1968’s self-titled album by The Beatles contains an entire menagerie of songs, from monkeys with nothing to hide doing it in the road to blackbirds singing in the dead of night and tales of raccoons from Dakota. Paul McCartney reimagined himself as ‘Mother Nature’s Son’, while John Lennon outed his former songwriting partner as “the walrus”.
No doubt, the natural surroundings of the band’s transcendental meditation retreat in Rishikesh, India, inspired their sudden interest in the animal kingdom. And George Harrison, who was becoming a skilled songwriter in his own right, was keen to get in on the act. His creature of choice wasn’t quite as exotic as Indian monkeys or walruses, though. It was the common farmyard pig.

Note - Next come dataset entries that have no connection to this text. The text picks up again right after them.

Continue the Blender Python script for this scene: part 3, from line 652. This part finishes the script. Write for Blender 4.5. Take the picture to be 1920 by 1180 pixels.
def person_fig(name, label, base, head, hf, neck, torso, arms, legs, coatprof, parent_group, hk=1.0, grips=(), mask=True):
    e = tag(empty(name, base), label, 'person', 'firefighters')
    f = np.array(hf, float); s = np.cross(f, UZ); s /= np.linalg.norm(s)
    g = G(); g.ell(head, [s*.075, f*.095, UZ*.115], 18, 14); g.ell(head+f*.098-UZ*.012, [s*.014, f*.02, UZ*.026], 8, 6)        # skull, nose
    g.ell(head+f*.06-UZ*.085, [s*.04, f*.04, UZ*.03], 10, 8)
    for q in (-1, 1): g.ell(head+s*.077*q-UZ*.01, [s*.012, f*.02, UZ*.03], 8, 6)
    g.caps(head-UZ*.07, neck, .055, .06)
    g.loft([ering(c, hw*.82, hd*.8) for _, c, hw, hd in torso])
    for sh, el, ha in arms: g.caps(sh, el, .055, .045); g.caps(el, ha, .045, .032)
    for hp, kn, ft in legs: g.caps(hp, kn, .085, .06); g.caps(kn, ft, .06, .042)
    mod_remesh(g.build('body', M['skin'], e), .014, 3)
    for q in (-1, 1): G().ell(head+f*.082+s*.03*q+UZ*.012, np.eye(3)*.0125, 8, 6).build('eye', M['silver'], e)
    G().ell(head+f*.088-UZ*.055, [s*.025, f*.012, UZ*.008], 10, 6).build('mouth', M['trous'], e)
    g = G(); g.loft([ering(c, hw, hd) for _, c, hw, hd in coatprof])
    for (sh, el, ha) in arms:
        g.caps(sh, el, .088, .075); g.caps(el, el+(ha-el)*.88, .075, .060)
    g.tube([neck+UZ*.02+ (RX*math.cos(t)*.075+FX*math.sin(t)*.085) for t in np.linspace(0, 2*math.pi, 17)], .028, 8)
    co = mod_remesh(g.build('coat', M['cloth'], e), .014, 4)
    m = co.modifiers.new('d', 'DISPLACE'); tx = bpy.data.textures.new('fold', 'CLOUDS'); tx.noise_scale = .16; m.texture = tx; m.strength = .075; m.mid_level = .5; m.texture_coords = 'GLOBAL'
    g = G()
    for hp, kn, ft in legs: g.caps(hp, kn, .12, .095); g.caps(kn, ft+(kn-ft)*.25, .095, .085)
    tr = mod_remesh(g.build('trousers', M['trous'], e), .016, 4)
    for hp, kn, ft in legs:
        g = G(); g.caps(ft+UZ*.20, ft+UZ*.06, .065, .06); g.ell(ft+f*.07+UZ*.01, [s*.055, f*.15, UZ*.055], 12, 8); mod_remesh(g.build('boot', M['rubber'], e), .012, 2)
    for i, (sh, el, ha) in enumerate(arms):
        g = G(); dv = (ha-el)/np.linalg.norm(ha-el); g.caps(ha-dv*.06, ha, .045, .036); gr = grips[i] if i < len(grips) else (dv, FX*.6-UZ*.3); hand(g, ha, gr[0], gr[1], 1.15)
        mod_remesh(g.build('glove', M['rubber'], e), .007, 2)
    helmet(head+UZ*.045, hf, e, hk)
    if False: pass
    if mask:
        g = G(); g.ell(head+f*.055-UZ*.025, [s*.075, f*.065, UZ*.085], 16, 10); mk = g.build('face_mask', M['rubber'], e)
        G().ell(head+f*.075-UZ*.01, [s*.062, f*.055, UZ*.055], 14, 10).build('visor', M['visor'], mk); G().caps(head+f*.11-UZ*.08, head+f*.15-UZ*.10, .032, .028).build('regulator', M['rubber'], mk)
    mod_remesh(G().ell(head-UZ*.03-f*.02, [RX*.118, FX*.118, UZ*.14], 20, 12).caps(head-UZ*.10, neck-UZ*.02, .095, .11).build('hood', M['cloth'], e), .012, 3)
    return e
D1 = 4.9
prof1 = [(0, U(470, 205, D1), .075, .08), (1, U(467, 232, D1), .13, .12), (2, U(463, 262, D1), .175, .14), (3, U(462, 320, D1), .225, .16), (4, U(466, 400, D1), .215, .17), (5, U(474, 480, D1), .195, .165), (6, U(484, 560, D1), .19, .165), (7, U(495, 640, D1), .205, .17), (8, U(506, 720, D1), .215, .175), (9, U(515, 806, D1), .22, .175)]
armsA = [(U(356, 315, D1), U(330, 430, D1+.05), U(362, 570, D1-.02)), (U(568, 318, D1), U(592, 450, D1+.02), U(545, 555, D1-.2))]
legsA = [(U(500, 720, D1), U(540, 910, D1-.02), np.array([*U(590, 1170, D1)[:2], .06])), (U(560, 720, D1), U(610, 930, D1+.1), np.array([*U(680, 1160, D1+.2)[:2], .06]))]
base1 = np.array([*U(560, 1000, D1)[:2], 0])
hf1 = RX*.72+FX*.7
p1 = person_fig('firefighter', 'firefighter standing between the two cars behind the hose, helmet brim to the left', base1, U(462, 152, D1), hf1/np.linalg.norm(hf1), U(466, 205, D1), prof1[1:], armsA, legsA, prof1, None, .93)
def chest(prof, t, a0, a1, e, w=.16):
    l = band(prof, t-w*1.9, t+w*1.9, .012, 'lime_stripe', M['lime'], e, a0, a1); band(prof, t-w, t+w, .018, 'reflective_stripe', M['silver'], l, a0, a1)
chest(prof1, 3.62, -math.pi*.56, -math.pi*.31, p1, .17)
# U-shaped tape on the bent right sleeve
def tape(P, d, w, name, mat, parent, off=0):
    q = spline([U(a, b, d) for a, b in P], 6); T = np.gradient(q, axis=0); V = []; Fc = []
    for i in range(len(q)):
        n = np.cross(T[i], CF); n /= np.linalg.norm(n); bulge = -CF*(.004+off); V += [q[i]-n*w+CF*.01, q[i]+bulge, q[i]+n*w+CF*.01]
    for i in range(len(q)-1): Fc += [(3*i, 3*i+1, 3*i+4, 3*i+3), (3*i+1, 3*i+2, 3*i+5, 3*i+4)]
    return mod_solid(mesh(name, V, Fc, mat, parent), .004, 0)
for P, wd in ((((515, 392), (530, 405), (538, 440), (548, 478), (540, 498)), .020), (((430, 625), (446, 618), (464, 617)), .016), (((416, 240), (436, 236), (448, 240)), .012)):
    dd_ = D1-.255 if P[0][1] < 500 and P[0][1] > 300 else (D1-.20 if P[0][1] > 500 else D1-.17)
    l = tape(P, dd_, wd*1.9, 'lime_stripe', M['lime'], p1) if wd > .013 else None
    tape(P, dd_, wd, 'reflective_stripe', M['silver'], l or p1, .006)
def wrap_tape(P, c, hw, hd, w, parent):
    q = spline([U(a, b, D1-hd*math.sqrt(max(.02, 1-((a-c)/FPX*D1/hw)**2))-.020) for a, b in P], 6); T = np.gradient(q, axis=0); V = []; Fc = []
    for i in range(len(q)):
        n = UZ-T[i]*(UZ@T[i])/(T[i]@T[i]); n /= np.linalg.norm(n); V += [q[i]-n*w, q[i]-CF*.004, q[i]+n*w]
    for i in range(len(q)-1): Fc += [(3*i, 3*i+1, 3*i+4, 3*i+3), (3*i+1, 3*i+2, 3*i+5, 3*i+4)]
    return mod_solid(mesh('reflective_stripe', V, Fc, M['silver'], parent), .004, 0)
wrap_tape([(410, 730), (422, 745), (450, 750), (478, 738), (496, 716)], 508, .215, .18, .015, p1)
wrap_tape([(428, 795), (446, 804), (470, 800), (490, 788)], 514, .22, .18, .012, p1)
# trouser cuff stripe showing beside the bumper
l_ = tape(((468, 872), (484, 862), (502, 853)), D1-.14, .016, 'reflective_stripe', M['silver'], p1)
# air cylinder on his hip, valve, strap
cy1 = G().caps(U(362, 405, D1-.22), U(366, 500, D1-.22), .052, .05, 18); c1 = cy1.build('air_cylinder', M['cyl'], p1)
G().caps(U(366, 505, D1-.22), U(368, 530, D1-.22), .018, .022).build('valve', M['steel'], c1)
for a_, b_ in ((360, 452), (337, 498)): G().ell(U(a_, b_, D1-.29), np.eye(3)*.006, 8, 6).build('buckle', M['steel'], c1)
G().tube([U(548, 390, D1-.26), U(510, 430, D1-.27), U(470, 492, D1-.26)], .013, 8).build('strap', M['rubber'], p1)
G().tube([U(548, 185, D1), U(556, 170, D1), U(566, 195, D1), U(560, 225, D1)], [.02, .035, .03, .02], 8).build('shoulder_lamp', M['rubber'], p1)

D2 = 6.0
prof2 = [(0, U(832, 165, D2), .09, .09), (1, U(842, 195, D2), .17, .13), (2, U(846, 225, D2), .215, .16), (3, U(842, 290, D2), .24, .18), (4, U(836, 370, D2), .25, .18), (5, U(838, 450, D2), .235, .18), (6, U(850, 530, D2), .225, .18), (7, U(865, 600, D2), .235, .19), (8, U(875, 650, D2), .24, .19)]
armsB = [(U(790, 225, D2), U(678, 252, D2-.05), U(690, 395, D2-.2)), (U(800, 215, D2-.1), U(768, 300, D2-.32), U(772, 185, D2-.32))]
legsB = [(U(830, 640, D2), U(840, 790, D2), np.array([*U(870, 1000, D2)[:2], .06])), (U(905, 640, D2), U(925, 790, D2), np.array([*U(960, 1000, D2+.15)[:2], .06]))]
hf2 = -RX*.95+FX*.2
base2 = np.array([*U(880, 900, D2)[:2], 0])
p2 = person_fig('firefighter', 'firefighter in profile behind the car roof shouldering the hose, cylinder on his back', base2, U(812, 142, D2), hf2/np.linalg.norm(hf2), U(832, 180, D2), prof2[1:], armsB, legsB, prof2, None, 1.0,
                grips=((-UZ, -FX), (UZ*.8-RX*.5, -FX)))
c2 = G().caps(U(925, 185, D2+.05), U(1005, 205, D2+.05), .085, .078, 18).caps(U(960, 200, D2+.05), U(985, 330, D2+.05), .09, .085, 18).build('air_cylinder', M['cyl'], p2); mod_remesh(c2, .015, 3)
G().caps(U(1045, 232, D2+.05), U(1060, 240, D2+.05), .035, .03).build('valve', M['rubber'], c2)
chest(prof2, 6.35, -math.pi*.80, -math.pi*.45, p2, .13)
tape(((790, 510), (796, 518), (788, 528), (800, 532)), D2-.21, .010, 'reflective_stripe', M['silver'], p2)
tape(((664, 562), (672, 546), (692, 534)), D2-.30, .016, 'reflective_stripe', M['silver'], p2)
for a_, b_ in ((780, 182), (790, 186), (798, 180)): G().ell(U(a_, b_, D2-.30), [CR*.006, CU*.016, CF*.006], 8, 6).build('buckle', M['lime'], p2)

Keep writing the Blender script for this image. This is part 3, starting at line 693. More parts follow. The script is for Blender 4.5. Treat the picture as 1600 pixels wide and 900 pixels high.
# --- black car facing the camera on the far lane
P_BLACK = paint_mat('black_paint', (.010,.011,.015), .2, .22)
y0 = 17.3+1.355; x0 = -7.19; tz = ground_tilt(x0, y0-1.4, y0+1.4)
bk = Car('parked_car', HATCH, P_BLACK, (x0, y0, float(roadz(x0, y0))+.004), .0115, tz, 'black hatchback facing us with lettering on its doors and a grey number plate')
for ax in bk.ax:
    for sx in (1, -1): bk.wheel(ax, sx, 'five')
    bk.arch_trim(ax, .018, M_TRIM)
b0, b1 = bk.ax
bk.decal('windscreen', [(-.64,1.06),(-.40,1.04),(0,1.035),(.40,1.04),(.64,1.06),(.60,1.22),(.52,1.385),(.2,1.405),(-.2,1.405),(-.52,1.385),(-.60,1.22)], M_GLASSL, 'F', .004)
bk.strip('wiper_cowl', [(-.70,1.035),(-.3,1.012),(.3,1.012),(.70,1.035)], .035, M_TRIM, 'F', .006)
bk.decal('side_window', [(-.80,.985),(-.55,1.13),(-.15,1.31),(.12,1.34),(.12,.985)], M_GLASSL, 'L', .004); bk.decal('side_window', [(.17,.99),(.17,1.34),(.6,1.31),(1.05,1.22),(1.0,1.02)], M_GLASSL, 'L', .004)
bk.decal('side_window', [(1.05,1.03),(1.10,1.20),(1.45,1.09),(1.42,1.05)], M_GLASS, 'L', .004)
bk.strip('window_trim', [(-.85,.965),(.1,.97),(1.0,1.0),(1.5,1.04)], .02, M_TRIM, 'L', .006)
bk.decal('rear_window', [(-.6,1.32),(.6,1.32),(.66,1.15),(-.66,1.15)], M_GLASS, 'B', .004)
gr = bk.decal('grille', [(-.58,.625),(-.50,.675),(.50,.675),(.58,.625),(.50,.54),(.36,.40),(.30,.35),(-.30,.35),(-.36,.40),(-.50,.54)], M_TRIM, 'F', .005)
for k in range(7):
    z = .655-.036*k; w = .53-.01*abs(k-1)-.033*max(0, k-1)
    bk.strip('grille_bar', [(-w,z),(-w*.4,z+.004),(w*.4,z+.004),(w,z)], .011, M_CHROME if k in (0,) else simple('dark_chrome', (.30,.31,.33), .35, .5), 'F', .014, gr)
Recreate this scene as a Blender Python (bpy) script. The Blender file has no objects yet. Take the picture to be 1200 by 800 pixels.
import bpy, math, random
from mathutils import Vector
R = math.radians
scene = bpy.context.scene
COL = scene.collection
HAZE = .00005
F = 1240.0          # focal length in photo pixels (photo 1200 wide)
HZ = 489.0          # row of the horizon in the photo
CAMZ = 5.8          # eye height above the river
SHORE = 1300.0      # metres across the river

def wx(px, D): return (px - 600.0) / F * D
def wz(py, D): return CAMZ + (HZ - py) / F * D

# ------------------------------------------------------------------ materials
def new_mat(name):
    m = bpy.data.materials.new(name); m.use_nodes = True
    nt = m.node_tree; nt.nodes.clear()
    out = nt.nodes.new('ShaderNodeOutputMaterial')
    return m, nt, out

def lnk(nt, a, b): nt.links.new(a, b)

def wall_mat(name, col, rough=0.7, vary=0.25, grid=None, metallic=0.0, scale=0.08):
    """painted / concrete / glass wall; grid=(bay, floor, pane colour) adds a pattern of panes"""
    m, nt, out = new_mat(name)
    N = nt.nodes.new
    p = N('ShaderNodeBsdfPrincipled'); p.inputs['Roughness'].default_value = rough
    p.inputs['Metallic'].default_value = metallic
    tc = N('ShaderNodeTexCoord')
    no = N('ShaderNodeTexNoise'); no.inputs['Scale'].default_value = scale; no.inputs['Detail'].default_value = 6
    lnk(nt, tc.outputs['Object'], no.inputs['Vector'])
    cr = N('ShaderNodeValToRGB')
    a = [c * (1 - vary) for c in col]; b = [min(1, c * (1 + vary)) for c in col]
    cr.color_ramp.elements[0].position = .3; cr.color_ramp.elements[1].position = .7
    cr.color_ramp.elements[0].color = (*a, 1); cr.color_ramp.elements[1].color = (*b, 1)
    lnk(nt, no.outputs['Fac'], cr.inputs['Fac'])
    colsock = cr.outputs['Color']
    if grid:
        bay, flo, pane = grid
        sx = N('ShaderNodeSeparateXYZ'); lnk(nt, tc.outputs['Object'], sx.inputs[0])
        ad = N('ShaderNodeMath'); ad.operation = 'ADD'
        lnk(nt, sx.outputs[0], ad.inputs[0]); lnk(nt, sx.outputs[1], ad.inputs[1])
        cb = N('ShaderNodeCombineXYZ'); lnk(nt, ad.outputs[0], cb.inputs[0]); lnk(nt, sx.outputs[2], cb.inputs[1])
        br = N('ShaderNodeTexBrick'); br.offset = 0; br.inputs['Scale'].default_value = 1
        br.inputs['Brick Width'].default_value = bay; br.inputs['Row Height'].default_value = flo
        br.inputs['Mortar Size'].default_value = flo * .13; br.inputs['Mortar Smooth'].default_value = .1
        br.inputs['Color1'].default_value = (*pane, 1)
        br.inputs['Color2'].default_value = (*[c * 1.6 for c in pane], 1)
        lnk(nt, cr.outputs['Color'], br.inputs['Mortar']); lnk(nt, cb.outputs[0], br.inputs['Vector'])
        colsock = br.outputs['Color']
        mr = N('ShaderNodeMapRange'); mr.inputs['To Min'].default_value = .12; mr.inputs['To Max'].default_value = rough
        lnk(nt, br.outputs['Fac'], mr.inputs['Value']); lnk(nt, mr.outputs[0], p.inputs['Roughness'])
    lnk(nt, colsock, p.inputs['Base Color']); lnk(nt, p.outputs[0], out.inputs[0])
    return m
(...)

Harrison’s song ‘Piggies’ compares the lot of “little piggies”, for whom “life is getting worse”, to the “bigger piggies” with their “starched white shirts” who spend their time “stirring up the dirt” for the smaller members of their species to roll around in. In doing so, he appears to use a metaphor to draw a class distinction between political and economic elites living lives of relative luxury and the lower classes of society, who are stirred up by the dirty political games the rich and powerful are playing.
Borrowing an expression from his mother, the song’s writer vents his disdain for these “bigger piggies”, exclaiming, “What they need’s a damn good whacking,” at the end of its penultimate verse. Disguised as a barnyard nursery rhyme for children in the tradition of The Beatles’ cod-sea shanty ‘Yellow Submarine’, ‘Piggies’ is actually a political allegory with fairly sinister undertones. Not least in the final line of its lyrics, which describes well-mannered pigs dining with their wives on “bacon”, effectively cannibalising the less fortunate inhabitants of their sty.
So, whose politics inspired Harrison?
The youngest Beatle didn’t coin this metaphor himself. Firstly, the portrayal of politicians and financiers as pigs feeding from a trough has been around in popular cartoons for hundreds of years. Even more pertinently, another of the 20th century’s great artists had already used a children’s story about a herd of pigs as a thinly veiled metaphor for social inequality.
In his 1945 novella Animal Farm, George Orwell famously wrote, “Some animals are more equal than others.” He was referring to the Stalinist Soviet Union at that time, where the inequalities of capitalism had supposedly been abolished while a caste of bureaucrats lorded their privileges over the rest of society. The pigs in Orwell’s story represent various real-life protagonists of the Russian Revolution and the Soviet bureaucracy which arose in the decade that followed it, including Stalin himself.
Harrison doesn’t seem to be referencing Russian society in particular. His attempt at a porcine parable arguably has as much to do with the class disparities he witnessed in Britain in the late 1960s. Then again, given his history of railing against government intervention in songs like ‘Think for Yourself’ and ‘Taxman’, he could well have been skewering the Soviet state.
‘Piggies’ is far from his finest effort as a songwriter for The Beatles. But it certainly gives us some food for thought. Just as long as that food isn’t bacon.